Cecilia Edefalk
Seven years ago, Swedish artist Cecilia Edefalk visited London and embarked on a quasi-mystical journey that began at Tate Britain. Purchasing a drink in the museum’s cafeteria, she noticed that it was stamped with an unusually precise expiration date and time—May 6, 2000, 15:33—which led her to wonder what she would be doing at that very moment. It so happened that she found herself back in London on the date in question. Having retraced her steps and revisited the museum, she attended a dinner in a private garden in Chelsea, where she saw a dazzling blue flash and a mysterious silhouette. Returning the next day with a camera, she discovered (her memory and the actuality proving disconcertingly divergent) that the figure she had glimpsed was a statue of an armless, legless Venus, standing on a plinth in a grotto of fig trees. The resultant black-and-white photograph inspired the twelve paintings that compose “Double White Venus,” her first US solo exhibition.
The circuitous route by which Edefalk came to the image is typical of a methodology based on the experience of memory. It is not the repeated image of the statue that is central to each painting, but rather the process of reflection on the events that led her to it. In these works, the Venus figure is merely a vehicle for exploring ideas of originality and repetition, specifically their influence on recollection. A slow-working and deliberate artist, Edefalk completed the dozen paintings in the exhibition over the course of six years, and the numinous narrative that gave birth to them is as essential to her project as the extended period of time that framed their production.
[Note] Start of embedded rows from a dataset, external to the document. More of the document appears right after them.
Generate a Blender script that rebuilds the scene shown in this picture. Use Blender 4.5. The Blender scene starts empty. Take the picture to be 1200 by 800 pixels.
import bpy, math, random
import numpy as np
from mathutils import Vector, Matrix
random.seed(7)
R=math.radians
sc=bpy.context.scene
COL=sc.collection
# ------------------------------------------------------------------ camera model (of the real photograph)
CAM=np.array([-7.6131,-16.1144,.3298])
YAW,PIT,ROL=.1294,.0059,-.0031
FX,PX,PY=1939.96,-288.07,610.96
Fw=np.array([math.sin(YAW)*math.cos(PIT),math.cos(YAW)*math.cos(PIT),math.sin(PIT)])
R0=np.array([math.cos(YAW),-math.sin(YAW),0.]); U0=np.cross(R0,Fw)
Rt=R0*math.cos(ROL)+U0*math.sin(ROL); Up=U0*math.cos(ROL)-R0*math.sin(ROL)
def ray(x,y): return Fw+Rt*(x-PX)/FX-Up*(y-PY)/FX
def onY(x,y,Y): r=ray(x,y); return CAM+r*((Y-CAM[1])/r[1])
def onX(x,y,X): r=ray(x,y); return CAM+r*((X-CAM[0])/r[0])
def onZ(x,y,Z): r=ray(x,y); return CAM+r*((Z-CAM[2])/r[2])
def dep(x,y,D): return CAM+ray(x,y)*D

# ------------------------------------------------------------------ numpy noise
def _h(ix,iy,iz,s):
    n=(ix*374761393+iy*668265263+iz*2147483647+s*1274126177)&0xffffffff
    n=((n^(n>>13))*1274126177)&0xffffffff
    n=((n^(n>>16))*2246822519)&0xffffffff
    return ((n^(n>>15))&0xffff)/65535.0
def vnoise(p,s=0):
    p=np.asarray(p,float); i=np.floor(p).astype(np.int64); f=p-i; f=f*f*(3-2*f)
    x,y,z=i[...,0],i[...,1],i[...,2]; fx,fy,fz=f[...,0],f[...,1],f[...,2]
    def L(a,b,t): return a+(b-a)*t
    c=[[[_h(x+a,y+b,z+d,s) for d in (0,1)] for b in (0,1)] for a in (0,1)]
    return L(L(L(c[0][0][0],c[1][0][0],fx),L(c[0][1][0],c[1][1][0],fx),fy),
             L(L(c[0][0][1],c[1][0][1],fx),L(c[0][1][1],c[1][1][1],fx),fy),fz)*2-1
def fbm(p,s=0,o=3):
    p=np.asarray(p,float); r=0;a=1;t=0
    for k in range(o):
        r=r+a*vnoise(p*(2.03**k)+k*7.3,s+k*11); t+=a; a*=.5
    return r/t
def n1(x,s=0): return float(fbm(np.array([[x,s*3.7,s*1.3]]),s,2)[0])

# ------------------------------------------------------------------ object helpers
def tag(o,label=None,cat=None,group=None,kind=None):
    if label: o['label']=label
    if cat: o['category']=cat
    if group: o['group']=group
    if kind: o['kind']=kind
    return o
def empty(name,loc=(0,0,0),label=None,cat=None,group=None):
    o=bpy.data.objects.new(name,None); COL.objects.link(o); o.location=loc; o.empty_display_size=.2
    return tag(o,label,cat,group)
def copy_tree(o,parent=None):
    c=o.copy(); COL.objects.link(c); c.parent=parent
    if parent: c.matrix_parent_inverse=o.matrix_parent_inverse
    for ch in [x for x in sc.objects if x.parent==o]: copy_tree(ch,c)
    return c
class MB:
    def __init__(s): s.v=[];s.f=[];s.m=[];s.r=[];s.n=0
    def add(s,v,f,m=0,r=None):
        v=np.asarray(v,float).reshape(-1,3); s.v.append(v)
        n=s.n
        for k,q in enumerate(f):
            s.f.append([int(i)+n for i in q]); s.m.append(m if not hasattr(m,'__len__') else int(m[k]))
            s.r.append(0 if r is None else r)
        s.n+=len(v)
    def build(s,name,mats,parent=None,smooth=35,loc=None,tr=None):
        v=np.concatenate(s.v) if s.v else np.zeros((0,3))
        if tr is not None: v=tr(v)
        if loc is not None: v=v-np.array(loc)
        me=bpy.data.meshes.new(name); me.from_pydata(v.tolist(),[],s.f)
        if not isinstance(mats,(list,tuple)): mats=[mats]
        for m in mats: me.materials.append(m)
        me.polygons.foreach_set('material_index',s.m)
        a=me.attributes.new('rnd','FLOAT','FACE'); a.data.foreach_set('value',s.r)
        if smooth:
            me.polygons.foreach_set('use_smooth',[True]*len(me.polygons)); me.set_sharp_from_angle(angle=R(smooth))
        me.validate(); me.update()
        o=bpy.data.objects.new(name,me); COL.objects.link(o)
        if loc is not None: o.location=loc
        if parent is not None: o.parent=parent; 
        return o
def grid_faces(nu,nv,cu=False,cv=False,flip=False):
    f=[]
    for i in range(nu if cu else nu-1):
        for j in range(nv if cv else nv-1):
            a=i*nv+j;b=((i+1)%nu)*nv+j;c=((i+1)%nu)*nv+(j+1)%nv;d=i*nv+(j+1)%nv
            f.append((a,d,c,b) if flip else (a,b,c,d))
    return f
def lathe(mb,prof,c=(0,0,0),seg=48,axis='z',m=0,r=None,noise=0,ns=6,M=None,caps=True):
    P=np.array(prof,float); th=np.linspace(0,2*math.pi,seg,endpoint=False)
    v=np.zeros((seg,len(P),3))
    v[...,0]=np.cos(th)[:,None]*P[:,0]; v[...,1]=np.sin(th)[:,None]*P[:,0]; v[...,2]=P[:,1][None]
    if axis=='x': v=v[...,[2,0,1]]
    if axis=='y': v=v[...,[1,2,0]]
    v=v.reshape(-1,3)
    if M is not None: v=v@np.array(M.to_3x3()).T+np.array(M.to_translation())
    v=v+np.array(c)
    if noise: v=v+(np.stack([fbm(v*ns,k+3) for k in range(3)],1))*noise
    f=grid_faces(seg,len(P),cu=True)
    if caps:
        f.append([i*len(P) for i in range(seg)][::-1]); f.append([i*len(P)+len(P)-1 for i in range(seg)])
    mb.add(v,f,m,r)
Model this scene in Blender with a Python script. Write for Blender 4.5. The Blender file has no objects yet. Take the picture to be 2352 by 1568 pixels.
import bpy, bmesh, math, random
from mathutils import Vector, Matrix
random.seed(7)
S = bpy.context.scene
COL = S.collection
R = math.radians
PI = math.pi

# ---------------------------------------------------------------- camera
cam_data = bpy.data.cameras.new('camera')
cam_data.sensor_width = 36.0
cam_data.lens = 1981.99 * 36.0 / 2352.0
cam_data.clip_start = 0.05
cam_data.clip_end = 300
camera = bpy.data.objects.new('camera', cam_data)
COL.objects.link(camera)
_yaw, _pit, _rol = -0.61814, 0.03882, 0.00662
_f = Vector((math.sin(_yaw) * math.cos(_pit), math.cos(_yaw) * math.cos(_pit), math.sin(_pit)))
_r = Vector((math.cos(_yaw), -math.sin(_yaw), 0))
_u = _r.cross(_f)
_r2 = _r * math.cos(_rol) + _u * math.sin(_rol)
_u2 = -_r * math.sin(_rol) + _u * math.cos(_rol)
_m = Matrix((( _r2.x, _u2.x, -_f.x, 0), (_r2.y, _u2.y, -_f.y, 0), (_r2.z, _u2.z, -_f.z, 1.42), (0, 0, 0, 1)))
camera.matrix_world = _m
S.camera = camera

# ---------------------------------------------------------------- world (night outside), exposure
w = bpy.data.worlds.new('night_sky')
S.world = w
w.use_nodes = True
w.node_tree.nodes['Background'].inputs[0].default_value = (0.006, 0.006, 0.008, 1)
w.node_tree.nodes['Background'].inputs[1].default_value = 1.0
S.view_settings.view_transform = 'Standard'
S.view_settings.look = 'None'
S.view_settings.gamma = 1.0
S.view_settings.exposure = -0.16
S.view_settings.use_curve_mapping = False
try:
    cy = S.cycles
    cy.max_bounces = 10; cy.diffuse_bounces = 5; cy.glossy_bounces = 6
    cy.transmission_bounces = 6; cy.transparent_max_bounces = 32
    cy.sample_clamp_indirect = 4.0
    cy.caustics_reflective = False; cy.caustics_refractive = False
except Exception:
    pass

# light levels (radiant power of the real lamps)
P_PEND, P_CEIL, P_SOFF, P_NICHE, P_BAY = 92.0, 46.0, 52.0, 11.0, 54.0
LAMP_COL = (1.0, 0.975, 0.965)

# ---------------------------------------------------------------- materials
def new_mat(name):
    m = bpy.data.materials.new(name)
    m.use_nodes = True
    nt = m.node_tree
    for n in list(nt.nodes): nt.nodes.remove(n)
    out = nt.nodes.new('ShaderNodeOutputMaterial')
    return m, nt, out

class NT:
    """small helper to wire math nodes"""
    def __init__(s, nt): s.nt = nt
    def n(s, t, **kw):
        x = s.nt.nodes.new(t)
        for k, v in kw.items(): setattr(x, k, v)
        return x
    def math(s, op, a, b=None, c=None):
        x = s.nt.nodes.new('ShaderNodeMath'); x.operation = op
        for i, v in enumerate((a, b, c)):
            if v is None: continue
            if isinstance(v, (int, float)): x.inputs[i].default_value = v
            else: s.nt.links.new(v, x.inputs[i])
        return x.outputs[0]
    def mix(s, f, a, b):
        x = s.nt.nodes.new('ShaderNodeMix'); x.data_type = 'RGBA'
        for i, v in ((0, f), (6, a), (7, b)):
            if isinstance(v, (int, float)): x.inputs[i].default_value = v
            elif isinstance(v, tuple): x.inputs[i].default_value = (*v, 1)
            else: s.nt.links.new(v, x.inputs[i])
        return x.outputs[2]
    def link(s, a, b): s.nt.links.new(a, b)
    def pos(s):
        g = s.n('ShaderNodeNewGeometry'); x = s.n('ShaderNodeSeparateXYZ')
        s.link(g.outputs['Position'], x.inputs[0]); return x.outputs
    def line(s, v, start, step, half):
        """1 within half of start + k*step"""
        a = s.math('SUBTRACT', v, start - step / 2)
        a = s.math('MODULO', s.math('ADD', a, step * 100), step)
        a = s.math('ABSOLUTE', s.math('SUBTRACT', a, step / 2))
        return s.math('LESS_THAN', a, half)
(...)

Edefalk employs replication and doubling as psychological and formal tools to further unmoor photography’s persistent (though weakened) claim on the real, though in a more intuitive manner than such a description might suggest. The first “Venus” paintings are all small renderings of the classical replica in cool, spectral blues, warm grays, and whites. A wind chime hangs on a branch to the figure’s right and a wooden bench is tucked behind it. In the earliest of these canvases, the paint handling seems stiff and awkward, as if the artist was frustrated by the technical difficulty of approximating a photographic image, but her approach shifts somewhat as the series progresses.
In later examples, Edefalk introduces drastic shifts in scale, steps up the degree of abstraction, delimits tonal values, integrates collage elements, and experiments with projecting slides over the paintings. Over time, the artist’s memory, and our image, of the series’ primal scene becomes hazy, corrupted, or otherwise inflected. A large canvas from 2004 reduces the figure to a silhouette framed by a field of thin paint that has dripped in many directions, while another, from 2006, returns to the small scale of the original photograph but subsumes the image beneath strokes of amnesiac gray. Unlike the soda she purchased at Tate Britain all those years ago, Edefalk’s paintings never expire, they simply move along an axis that runs between memory and meaning, without ever settling at either pole.